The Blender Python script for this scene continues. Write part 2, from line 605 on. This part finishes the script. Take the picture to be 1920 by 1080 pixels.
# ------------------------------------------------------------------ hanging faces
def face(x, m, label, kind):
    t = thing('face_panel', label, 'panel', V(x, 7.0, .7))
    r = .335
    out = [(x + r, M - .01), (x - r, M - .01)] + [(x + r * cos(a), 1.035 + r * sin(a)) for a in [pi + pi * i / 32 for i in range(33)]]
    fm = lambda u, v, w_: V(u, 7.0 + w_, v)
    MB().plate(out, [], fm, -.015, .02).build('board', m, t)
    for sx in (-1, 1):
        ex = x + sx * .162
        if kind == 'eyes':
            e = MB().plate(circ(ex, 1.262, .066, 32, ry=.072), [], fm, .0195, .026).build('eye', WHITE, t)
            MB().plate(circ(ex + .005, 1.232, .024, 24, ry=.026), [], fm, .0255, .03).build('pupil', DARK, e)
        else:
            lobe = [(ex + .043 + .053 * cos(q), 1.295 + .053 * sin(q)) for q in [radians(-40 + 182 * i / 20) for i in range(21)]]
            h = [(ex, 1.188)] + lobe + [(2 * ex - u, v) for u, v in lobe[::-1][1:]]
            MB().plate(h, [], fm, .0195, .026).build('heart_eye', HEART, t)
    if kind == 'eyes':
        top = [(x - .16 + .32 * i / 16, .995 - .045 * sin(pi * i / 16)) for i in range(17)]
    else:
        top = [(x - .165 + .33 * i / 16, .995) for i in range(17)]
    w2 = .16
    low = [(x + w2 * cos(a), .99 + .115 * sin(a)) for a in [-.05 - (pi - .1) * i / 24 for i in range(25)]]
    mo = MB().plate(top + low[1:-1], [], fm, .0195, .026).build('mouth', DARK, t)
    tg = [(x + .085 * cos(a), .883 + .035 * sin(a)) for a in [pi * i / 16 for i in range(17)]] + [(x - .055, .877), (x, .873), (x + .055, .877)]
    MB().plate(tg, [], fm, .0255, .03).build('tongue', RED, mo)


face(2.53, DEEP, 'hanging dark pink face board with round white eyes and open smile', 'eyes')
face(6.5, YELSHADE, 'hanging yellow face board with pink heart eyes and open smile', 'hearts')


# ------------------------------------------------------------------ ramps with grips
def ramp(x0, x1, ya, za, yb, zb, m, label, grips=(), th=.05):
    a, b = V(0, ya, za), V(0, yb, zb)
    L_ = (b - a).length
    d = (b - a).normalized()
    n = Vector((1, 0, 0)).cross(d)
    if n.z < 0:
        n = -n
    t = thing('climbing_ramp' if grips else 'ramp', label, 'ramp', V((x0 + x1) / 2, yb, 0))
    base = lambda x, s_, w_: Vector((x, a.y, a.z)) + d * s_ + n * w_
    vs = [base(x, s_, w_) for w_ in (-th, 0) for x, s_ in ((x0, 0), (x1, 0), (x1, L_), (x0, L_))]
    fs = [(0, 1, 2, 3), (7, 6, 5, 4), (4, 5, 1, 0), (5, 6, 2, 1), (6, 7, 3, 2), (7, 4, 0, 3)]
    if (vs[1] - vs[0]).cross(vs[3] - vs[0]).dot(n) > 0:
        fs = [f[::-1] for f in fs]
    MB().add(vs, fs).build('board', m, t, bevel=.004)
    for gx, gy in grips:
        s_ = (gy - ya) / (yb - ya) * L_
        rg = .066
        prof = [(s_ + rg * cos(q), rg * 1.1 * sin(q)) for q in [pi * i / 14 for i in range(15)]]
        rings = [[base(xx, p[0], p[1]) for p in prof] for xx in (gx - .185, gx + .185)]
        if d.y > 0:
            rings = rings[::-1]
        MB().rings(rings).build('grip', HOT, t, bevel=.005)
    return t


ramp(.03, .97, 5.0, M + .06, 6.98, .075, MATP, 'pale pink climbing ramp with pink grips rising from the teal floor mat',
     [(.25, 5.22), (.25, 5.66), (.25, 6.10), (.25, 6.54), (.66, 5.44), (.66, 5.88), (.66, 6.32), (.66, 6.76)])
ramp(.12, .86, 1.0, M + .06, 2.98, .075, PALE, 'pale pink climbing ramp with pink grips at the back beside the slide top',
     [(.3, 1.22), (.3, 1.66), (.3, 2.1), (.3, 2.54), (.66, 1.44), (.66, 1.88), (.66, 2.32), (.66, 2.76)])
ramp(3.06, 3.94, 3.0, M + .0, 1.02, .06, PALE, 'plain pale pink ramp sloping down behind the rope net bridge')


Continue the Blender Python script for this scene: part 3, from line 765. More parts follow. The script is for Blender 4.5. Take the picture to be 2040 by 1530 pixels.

[Task prompt]
Please quote the records above exactly, without skipping a line.

[Response]
The Blender Python script for this scene continues. Write part 2, from line 605 on. This part finishes the script. Take the picture to be 1920 by 1080 pixels.
# ------------------------------------------------------------------ hanging faces
def face(x, m, label, kind):
    t = thing('face_panel', label, 'panel', V(x, 7.0, .7))
    r = .335
    out = [(x + r, M - .01), (x - r, M - .01)] + [(x + r * cos(a), 1.035 + r * sin(a)) for a in [pi + pi * i / 32 for i in range(33)]]
    fm = lambda u, v, w_: V(u, 7.0 + w_, v)
    MB().plate(out, [], fm, -.015, .02).build('board', m, t)
    for sx in (-1, 1):
        ex = x + sx * .162
        if kind == 'eyes':
            e = MB().plate(circ(ex, 1.262, .066, 32, ry=.072), [], fm, .0195, .026).build('eye', WHITE, t)
            MB().plate(circ(ex + .005, 1.232, .024, 24, ry=.026), [], fm, .0255, .03).build('pupil', DARK, e)
        else:
            lobe = [(ex + .043 + .053 * cos(q), 1.295 + .053 * sin(q)) for q in [radians(-40 + 182 * i / 20) for i in range(21)]]
            h = [(ex, 1.188)] + lobe + [(2 * ex - u, v) for u, v in lobe[::-1][1:]]
            MB().plate(h, [], fm, .0195, .026).build('heart_eye', HEART, t)
    if kind == 'eyes':
        top = [(x - .16 + .32 * i / 16, .995 - .045 * sin(pi * i / 16)) for i in range(17)]
    else:
        top = [(x - .165 + .33 * i / 16, .995) for i in range(17)]
    w2 = .16
    low = [(x + w2 * cos(a), .99 + .115 * sin(a)) for a in [-.05 - (pi - .1) * i / 24 for i in range(25)]]
    mo = MB().plate(top + low[1:-1], [], fm, .0195, .026).build('mouth', DARK, t)
    tg = [(x + .085 * cos(a), .883 + .035 * sin(a)) for a in [pi * i / 16 for i in range(17)]] + [(x - .055, .877), (x, .873), (x + .055, .877)]
    MB().plate(tg, [], fm, .0255, .03).build('tongue', RED, mo)


face(2.53, DEEP, 'hanging dark pink face board with round white eyes and open smile', 'eyes')
face(6.5, YELSHADE, 'hanging yellow face board with pink heart eyes and open smile', 'hearts')


# ------------------------------------------------------------------ ramps with grips
def ramp(x0, x1, ya, za, yb, zb, m, label, grips=(), th=.05):
    a, b = V(0, ya, za), V(0, yb, zb)
    L_ = (b - a).length
    d = (b - a).normalized()
    n = Vector((1, 0, 0)).cross(d)
    if n.z < 0:
        n = -n
    t = thing('climbing_ramp' if grips else 'ramp', label, 'ramp', V((x0 + x1) / 2, yb, 0))
    base = lambda x, s_, w_: Vector((x, a.y, a.z)) + d * s_ + n * w_
    vs = [base(x, s_, w_) for w_ in (-th, 0) for x, s_ in ((x0, 0), (x1, 0), (x1, L_), (x0, L_))]
    fs = [(0, 1, 2, 3), (7, 6, 5, 4), (4, 5, 1, 0), (5, 6, 2, 1), (6, 7, 3, 2), (7, 4, 0, 3)]
    if (vs[1] - vs[0]).cross(vs[3] - vs[0]).dot(n) > 0:
        fs = [f[::-1] for f in fs]
    MB().add(vs, fs).build('board', m, t, bevel=.004)
    for gx, gy in grips:
        s_ = (gy - ya) / (yb - ya) * L_
        rg = .066
        prof = [(s_ + rg * cos(q), rg * 1.1 * sin(q)) for q in [pi * i / 14 for i in range(15)]]
        rings = [[base(xx, p[0], p[1]) for p in prof] for xx in (gx - .185, gx + .185)]
        if d.y > 0:
            rings = rings[::-1]
        MB().rings(rings).build('grip', HOT, t, bevel=.005)
    return t


ramp(.03, .97, 5.0, M + .06, 6.98, .075, MATP, 'pale pink climbing ramp with pink grips rising from the teal floor mat',
     [(.25, 5.22), (.25, 5.66), (.25, 6.10), (.25, 6.54), (.66, 5.44), (.66, 5.88), (.66, 6.32), (.66, 6.76)])
ramp(.12, .86, 1.0, M + .06, 2.98, .075, PALE, 'pale pink climbing ramp with pink grips at the back beside the slide top',
     [(.3, 1.22), (.3, 1.66), (.3, 2.1), (.3, 2.54), (.66, 1.44), (.66, 1.88), (.66, 2.32), (.66, 2.76)])
ramp(3.06, 3.94, 3.0, M + .0, 1.02, .06, PALE, 'plain pale pink ramp sloping down behind the rope net bridge')


Continue the Blender Python script for this scene: part 3, from line 765. More parts follow. The script is for Blender 4.5. Take the picture to be 2040 by 1530 pixels.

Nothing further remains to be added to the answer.